Variational setting of nonlinear equilibrium problem: wedge discontinuity lines

A nonlinear equilibrium problem in elasticity is here studied. In particular, the model adopted consists of two elastic bodies which interact with each other: the first one represents the elastic body of interest and the latter the environment which is surrounding it. Accordingly, they are said to form a body-environment pair. The equilibrium problem is considered in the case when the interaction body-environment is live, that is the energy functional depends not only on the position and on the deformation which takes place at that position, but also on deformation gradients. In particular, when a material is of grade 1, the energy functional depends on the first deformation gradient and, when a material is of grade 2 it depends on the first deformation gradient and, in addition, on the second deformation gradient.
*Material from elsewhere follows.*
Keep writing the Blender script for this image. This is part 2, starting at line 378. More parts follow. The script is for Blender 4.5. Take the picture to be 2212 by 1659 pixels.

Here, the environment is assumed to be a simple material, namely of grade 1, while the body immersed into it, of grade 1 or 2. In the two different cases,, respectively, the equilibrium conditions are written under the assumption that the body boundary is not a regular one, but is obtained as the union of two regular surfaces which intersect each other on a regular line. The latter, represents a wedge discontinuity line of the body boundary; that is, a line on which no outer normal unit vector is defined. The two different models, termed also First-Order and Second-Order Surface Interaction Potentials, in turn, are analyzed under this assumption on the body boundary. Thus, it is shown that further conditions need to be imposed. A comparison between the conditions in the two different cases is provided.